その他、ビスブラ原田さんの「点数的に人生変わらなさそう」「元ひくっ!」といったコメント、どぶろっく江口さんの「喉スプレー」は笑った。あと、GAG宮戸さんが身に着けたブラジャーを披露するシーンで引かれずにちゃんと笑いが起きていてなんか感動した。その後の坂本さんの「キングオブ昆布」は最高にバカ滑っていたのでそれはそれで安心した。
個人的なファーストステージのトップ3はかが屋・GAG・ゾフィー。純粋に笑った量では若干前後したりするんだけど、この3組が個人的にはとびぬけているように感じた。空気階段とジャルジャルも良かった。

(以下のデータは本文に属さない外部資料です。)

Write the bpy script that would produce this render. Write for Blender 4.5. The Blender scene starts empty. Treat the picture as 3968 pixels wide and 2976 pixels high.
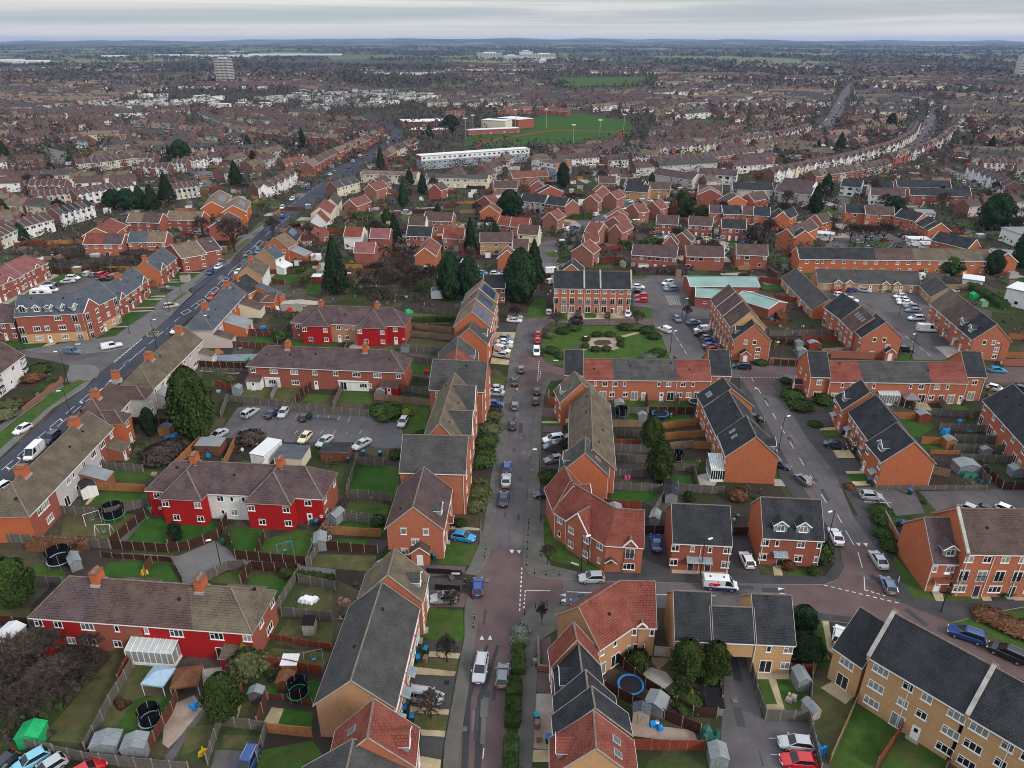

その中で言うとジャルジャルは2本目を見れたので満足だが、その他は惜しくも3組に残れなかったので残念。特に決選投票までこぎつけたGAG、大爆発を起こしたゾフィーは2017年までのルールなら2本目を披露することができたのを考えると惜しい。因みに去年もさらば青春の光とロビンフットがルール改訂により2本目を披露する事が出来ず、自分としては中々惜しい思いをした。全組5分見れるのは嬉しいけども。
前述の通り、どぶろっくの優勝には何の文句も無い。二本目は少し失速気味な傾向にあったが、一本目の勢いを見れば非の打ち所がない優勝だろう。今後は、かが屋や空気階段といった若い発想のユニット達が今回の評価を受けてどのような進化を遂げていくのかが楽しみであり少し不安でもある。絶対に、自分達のスタイルを曲げるのだけはやめてほしいと思っている。決勝での評価を受け、スタイルを変えてしまった結果路頭に迷ってしまった芸人達を何組か知っているので…是非とも、自分達のスタイルを貫きながらコントを磨いていってほしい。極論、賞レースの評価だけが全てではないので、そのまま突き進んでいってほしい。
とにかく、今年は全組面白かった!いやそれは毎年そうなんだけど、今年は例年のようにスベった組もおらず、且つ最下位も10位ではなく9位タイというある意味平和な結末となった。去年から継続され今年も大不評だったシークレットルール、準決勝2本固定ルール等は早急に改善を求める。もう少し多種多様な視点の審査員の増員も出来れば…。